He graces you with every moment of life He does because He doesn’t want you die in sin and unbelief.
And we repay Him with so much dark living, with so much falling asleep at the switch, with so much unpreparedness.
It won’t matter.
We can’t plead ignorance.
Don’t you think they did that at Noah’s time?
Jesus compares us to them: “As it was in the days of Noah, so it will be at the coming of the Son of Man.
For in the days before the flood, people were eating and drinking, marrying and giving in marriage, up to the day Noah entered the ark; and they knew nothing about what would happen until the flood came and took them all away.”
That wasn’t accidental ignorance.
They worked at it.
God waited 120 years to flood the earth.
They watched Noah build the ark.
Noah preached about the flood, warning and wooing, begging them to join him on the ark.
But they would not.
You have no excuse either.
You’ve heard God’s promises about Judgment Day.

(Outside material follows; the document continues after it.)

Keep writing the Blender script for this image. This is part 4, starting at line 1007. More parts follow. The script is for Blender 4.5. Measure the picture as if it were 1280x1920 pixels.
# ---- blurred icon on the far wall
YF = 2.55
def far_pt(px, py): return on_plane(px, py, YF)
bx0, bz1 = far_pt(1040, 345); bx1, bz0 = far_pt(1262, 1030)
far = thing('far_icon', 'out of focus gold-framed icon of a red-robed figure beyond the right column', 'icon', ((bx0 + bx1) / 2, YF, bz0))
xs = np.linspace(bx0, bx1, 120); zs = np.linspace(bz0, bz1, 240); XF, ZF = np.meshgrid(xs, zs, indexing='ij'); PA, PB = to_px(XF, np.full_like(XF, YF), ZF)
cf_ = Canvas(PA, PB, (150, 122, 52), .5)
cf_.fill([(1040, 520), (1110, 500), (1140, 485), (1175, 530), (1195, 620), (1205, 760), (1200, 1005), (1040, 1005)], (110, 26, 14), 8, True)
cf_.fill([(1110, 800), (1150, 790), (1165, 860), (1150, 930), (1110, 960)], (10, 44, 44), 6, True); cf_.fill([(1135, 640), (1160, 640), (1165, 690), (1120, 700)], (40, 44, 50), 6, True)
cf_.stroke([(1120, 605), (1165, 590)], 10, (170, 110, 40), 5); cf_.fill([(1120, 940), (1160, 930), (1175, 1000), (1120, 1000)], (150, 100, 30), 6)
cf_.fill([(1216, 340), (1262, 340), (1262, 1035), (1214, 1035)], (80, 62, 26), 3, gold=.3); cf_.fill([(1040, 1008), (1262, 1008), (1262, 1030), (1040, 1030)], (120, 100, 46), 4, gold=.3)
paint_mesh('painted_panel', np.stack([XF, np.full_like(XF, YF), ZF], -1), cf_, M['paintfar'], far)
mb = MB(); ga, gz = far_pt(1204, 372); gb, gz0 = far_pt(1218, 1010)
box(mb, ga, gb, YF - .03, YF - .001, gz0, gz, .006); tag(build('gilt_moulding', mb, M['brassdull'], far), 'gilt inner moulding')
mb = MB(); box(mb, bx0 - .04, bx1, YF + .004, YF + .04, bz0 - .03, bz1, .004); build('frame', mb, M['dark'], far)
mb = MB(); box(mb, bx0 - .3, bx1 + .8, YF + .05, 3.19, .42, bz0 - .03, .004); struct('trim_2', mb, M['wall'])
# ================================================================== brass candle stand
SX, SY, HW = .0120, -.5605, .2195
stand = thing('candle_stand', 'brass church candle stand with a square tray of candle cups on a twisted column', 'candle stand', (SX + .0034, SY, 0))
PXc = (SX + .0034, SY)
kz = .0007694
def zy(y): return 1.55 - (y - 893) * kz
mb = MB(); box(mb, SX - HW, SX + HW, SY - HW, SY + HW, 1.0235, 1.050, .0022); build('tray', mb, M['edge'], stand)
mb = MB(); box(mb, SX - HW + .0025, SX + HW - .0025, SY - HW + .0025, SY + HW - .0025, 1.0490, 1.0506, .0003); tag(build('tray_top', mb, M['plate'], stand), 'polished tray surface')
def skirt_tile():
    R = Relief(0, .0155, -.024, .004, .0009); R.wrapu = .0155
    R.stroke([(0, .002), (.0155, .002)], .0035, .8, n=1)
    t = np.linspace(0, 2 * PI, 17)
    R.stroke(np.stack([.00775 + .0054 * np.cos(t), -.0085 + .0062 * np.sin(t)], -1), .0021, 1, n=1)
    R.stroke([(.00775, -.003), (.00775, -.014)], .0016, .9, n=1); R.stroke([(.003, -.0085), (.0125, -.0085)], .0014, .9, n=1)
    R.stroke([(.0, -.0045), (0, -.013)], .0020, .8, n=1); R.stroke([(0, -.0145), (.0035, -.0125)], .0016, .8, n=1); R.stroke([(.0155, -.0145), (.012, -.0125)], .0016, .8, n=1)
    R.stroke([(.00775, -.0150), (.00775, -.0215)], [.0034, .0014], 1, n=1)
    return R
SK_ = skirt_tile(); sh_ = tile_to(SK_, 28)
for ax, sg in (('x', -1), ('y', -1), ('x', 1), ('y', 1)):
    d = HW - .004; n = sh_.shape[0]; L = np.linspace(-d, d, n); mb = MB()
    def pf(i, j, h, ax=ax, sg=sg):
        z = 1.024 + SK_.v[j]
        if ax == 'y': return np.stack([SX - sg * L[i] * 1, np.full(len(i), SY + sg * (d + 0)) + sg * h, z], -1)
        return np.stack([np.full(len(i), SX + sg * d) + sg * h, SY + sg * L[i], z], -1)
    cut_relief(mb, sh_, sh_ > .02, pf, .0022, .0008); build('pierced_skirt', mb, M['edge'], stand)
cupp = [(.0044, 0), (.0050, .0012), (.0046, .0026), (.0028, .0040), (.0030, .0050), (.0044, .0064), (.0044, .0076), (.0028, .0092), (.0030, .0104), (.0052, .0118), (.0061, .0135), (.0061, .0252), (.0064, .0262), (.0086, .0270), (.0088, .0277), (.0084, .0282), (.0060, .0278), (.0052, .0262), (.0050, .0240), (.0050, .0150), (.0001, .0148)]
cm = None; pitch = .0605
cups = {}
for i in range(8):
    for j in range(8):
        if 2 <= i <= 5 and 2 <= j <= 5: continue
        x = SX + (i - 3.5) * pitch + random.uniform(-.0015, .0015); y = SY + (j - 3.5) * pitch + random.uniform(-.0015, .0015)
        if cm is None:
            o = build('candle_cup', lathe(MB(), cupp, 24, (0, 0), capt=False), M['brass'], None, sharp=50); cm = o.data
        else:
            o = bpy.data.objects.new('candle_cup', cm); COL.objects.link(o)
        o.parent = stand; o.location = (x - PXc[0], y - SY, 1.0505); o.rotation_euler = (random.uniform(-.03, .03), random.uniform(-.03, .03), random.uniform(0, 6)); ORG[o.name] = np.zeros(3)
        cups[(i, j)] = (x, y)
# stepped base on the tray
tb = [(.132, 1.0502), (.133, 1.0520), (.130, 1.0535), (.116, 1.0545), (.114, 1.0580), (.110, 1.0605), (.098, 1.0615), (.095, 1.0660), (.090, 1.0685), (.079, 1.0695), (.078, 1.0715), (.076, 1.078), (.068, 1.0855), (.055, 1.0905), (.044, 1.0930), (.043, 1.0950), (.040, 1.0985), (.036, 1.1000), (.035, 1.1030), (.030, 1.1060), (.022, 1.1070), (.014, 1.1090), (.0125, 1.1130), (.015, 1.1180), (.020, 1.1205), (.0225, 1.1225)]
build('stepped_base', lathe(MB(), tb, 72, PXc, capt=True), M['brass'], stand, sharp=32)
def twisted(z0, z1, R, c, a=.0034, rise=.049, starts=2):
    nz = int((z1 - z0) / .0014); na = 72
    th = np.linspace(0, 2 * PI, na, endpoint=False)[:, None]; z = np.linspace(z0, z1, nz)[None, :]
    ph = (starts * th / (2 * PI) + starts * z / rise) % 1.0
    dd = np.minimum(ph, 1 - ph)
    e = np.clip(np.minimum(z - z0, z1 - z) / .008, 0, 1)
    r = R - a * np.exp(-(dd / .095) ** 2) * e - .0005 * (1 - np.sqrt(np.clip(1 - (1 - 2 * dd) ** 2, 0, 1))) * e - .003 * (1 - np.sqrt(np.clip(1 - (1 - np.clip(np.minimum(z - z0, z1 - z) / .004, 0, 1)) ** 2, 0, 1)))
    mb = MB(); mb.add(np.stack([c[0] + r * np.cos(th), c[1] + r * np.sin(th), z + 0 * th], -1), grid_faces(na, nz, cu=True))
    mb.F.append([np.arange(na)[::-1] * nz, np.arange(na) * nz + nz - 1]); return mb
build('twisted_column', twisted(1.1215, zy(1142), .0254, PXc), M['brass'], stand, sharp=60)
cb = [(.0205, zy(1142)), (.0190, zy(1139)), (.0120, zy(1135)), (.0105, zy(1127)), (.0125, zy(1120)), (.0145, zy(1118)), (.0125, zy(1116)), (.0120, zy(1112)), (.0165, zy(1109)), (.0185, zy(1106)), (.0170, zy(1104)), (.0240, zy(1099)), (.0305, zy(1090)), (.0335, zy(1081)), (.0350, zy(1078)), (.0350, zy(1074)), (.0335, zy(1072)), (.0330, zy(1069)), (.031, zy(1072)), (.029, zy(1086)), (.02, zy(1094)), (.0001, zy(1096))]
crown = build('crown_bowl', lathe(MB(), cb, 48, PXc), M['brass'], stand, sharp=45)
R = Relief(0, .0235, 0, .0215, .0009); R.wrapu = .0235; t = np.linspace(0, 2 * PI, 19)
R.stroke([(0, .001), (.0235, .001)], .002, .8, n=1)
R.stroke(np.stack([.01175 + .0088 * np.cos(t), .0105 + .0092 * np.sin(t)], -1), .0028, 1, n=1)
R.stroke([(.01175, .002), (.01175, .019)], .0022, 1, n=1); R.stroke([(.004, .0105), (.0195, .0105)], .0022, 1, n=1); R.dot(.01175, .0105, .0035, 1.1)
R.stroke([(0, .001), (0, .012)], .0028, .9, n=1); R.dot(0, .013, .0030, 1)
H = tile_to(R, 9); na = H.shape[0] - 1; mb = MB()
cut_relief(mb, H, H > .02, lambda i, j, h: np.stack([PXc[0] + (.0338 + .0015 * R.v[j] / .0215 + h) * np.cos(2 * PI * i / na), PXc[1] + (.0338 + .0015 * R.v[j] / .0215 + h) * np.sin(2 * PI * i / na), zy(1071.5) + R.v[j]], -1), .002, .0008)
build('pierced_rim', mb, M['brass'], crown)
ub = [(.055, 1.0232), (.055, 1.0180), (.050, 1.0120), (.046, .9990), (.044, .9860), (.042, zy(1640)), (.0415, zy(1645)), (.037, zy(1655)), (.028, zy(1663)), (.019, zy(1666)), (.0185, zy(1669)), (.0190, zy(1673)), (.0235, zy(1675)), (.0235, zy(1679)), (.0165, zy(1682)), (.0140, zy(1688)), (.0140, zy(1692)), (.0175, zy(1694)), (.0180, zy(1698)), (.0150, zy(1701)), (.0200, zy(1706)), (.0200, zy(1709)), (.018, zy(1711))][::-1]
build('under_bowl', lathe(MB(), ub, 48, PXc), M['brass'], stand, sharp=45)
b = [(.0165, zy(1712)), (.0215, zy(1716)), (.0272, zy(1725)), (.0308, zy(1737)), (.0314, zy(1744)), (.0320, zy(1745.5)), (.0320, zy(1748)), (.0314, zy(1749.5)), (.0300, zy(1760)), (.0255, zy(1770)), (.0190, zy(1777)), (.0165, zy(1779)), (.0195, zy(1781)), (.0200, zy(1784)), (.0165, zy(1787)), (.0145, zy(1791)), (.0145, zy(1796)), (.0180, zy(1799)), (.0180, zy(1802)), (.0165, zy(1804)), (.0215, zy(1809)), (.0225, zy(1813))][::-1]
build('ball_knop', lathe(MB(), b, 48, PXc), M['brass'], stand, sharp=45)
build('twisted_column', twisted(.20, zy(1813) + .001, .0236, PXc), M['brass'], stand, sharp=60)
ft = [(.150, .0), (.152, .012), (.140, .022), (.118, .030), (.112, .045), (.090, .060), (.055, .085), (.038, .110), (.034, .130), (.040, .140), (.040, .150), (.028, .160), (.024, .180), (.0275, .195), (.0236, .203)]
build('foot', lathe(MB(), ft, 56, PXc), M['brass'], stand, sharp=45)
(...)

You have God’s Word all around you, sitting on a hopefully-used app on your smart phone more than likely.
It will happen.
You won’t get away.
He will go through with it.
So rather than sin all the more; rather than ignore it and hope it goes away like so many problems in your life, think about the nearly 800-year-old words of our opening hymn, “What shall I in awe be pleading, who for me be interceding when your mercy I am needing?”